According to a government spokesman, Canada has sent national security advisor Daniel Jean to North Korea to discuss freeing a jailed Canadian pastor.

North Korean officials arrested Hyeon Soo Lim, 61, in 2015 for allegedly meddling in North Korea state affairs, accusing him acting subversively against Pyongyang. He was sentenced to life in prison.

“A Canadian government delegation is currently in Pyongyang, DPRK, to discuss Pastor Lim’s case,” Trudeau spokesman Cameron Ahmad said.

“Pastor Lim’s health and well-being remain of utmost importance to the government of Canada as we continue to engage on this case,” he continued. “As this is an active case, we will not provide further comment at this time.”
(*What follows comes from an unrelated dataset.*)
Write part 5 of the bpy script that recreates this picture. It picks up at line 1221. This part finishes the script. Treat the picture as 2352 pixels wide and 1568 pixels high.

Since the death of Otto Warmbier, an American student who was released from North Korean detainment with fatal injuries, Lim’s family has become increasingly worried about the pastor’s health.

Canadian authorities and ethnic Korean missionaries from Canada and the U.S. have denied the charges against Lim, calling him one of the most influential Christian missionaries who has worked in North Korea.

Before his arrest, Lim had visited North Korea numerous times, working in orphanages and nursing homes. However, some of his projects, such as a noodle plant and flour mills, were connected to associates of Kim Jong-un’s uncle, Jang Song-Thaek, who was arrested and executed for treason in Dec. 2013.

In an interview with CNN last year, Lim stated that he now spends his days in prison digging holes.

Lim is not the only missionary that has been persecuted in North Korea. While the country allows some foreign missionaries to come and do humanitarian work, it overall is very suspicious of outsiders.

Many Christian missionaries, mostly ethnic Koreans who are U.S. citizens, have been arrested in the country, released only after intervention by prominent U.S. political figures.